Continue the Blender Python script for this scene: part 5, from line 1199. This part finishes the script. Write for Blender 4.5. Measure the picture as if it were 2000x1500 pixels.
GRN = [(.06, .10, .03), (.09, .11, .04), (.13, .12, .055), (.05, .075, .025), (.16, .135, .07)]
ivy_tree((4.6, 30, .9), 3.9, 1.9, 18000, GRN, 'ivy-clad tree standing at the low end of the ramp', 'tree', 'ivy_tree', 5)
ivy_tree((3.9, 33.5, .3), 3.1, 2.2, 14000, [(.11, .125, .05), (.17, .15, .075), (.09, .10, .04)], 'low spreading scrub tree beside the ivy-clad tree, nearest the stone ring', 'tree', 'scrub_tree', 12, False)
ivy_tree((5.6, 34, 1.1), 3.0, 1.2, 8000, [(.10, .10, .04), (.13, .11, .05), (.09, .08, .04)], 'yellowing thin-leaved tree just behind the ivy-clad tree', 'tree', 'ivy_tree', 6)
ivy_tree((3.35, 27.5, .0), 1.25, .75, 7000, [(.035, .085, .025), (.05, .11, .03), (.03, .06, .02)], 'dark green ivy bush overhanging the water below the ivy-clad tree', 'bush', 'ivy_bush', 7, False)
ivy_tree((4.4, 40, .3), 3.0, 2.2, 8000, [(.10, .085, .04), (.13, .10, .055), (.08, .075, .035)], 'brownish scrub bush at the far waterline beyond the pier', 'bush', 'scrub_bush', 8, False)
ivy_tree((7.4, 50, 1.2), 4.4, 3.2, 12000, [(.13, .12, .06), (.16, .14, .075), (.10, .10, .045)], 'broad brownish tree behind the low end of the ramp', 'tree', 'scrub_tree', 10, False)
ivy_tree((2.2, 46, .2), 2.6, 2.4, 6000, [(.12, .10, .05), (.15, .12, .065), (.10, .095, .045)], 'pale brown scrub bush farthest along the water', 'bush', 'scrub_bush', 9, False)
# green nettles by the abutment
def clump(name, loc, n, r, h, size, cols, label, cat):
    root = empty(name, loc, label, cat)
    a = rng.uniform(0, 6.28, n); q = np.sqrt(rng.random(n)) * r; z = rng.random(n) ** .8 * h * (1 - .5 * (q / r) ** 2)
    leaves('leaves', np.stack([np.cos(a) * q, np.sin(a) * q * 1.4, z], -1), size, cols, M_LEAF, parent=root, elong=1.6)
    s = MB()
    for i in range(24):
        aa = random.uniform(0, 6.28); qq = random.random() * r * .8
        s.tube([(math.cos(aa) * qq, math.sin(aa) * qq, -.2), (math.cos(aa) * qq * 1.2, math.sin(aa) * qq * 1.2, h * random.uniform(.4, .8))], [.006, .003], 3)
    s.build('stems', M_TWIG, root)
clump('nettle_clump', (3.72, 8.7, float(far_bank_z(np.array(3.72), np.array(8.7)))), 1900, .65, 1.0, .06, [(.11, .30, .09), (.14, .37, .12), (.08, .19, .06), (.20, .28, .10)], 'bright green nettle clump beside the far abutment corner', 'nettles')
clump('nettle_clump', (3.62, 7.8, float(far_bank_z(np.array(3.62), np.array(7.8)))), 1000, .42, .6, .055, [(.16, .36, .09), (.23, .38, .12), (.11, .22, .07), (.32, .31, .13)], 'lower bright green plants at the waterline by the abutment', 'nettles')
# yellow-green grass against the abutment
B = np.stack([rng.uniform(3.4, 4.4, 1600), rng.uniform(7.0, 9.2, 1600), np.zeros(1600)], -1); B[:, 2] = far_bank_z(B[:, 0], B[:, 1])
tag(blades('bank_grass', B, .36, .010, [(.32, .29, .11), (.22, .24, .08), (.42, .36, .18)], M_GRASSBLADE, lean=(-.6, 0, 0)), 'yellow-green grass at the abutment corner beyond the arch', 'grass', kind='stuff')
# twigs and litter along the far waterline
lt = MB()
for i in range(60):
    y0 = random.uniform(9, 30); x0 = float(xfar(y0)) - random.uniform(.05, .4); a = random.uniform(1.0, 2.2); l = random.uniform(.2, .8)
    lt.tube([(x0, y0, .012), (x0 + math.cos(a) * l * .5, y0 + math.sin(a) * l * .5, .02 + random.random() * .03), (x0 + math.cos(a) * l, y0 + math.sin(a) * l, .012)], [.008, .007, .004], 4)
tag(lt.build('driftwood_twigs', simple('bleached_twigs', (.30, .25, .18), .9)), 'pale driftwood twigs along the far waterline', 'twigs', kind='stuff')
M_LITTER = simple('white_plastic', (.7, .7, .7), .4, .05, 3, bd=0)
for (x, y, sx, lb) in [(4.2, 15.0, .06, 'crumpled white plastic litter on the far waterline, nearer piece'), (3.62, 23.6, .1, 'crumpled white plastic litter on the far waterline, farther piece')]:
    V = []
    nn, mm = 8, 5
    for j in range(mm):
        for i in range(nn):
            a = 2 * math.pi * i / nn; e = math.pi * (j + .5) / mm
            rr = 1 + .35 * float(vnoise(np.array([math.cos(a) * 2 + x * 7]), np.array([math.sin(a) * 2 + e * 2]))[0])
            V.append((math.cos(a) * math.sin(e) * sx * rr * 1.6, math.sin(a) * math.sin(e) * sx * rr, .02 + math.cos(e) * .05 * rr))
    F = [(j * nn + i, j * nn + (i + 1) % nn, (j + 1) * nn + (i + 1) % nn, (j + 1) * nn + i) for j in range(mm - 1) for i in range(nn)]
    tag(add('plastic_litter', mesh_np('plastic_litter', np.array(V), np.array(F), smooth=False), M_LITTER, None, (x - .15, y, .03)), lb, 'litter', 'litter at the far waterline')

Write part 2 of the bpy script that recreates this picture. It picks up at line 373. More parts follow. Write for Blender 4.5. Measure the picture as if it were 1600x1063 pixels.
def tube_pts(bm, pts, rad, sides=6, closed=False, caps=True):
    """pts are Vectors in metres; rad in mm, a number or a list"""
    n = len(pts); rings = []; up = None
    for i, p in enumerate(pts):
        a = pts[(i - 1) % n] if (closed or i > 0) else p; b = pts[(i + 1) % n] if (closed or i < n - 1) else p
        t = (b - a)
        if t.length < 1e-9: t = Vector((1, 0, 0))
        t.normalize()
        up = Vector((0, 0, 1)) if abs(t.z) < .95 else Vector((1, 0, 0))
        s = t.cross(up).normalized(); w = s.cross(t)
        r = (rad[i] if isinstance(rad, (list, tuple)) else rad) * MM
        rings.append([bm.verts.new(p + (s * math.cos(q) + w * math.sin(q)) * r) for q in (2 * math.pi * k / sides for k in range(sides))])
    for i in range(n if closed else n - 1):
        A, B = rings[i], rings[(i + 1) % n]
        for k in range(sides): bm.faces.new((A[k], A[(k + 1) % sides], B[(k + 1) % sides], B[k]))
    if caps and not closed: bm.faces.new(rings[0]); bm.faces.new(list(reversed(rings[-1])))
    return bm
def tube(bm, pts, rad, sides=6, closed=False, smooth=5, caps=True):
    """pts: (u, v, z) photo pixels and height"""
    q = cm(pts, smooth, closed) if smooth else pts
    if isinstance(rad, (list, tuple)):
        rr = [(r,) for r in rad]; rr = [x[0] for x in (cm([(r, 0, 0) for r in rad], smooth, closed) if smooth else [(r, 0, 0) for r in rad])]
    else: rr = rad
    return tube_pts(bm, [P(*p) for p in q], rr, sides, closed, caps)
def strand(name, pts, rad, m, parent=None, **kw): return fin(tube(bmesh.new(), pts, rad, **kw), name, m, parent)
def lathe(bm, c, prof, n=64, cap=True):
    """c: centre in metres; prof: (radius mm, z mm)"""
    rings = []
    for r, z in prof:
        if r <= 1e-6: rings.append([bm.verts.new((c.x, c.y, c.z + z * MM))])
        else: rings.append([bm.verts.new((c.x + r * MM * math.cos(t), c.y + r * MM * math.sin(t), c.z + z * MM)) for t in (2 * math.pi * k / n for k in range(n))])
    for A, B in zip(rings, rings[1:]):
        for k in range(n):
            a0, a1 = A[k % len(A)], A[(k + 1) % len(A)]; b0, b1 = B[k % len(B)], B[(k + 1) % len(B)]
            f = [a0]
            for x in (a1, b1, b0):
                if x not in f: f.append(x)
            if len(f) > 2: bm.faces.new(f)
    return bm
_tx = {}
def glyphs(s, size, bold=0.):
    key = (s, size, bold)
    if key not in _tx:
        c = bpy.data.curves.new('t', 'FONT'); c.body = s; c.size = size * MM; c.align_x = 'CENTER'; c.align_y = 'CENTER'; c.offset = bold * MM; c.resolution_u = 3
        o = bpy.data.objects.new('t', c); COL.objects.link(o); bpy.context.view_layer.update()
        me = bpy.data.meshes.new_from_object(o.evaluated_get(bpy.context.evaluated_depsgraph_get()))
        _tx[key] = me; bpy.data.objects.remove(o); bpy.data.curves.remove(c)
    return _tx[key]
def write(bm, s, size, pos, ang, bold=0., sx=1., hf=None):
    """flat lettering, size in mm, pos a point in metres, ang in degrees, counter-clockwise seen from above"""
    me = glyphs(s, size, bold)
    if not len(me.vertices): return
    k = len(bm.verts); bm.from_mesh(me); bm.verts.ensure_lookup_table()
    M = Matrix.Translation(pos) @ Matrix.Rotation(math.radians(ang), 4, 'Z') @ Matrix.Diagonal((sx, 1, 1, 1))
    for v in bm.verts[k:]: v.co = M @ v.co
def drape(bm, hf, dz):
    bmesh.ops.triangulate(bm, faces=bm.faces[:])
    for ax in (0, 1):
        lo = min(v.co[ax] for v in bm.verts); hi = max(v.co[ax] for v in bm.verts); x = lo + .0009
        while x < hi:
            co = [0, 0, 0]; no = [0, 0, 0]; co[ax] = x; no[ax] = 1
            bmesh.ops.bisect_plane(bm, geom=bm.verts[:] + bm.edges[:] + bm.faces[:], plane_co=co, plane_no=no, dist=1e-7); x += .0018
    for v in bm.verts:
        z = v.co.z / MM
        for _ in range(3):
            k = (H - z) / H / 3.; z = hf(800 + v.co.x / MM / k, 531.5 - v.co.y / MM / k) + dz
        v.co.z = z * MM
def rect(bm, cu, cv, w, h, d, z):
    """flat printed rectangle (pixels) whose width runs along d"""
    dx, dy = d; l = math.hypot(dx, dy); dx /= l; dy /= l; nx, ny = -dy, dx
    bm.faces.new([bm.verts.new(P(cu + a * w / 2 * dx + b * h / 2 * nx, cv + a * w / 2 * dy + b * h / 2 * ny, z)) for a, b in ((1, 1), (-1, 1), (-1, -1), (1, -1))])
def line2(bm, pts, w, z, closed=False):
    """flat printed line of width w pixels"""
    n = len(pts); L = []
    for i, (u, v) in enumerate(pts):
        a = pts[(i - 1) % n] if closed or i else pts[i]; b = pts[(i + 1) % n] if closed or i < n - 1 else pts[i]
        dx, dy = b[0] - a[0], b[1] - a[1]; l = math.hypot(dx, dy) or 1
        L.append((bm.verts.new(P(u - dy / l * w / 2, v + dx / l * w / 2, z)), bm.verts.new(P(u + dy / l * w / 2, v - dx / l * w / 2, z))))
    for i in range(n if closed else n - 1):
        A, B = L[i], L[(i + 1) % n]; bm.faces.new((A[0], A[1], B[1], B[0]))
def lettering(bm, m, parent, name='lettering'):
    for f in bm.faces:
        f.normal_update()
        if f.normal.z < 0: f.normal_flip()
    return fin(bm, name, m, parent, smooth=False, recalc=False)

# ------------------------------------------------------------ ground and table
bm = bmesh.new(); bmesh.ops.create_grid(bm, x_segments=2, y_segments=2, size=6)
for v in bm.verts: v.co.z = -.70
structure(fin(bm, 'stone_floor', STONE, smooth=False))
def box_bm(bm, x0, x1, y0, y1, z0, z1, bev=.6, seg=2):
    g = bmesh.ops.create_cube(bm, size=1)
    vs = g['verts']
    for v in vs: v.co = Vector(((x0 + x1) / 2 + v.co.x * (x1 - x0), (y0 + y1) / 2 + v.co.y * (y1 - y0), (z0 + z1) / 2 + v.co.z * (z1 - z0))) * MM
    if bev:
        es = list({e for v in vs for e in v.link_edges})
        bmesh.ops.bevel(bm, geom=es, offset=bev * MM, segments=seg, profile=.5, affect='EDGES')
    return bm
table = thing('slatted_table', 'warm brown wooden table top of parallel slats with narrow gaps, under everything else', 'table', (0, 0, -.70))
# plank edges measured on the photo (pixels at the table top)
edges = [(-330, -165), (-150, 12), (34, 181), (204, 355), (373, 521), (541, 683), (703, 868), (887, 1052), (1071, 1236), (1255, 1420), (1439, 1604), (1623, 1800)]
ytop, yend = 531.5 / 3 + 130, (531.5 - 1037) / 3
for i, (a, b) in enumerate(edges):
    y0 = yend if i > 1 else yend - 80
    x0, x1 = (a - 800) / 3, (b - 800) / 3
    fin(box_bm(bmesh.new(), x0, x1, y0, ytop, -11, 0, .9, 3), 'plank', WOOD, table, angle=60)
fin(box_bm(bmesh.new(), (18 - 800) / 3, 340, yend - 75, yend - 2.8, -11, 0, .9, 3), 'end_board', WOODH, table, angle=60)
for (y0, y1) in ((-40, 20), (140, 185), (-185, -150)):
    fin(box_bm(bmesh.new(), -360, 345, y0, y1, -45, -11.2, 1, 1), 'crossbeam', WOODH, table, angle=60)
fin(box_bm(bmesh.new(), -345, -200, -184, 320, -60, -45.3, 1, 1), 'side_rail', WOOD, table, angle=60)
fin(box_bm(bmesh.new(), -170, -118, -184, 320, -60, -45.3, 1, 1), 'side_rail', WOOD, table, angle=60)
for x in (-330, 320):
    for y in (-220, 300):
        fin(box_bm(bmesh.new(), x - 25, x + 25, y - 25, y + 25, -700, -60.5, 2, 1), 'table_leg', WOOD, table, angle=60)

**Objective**
Pick out every line holding the string "were" and return it.

**Exercise solution**
Continue the Blender Python script for this scene: part 5, from line 1199. This part finishes the script. Write for Blender 4.5. Measure the picture as if it were 2000x1500 pixels.
Write part 2 of the bpy script that recreates this picture. It picks up at line 373. More parts follow. Write for Blender 4.5. Measure the picture as if it were 1600x1063 pixels.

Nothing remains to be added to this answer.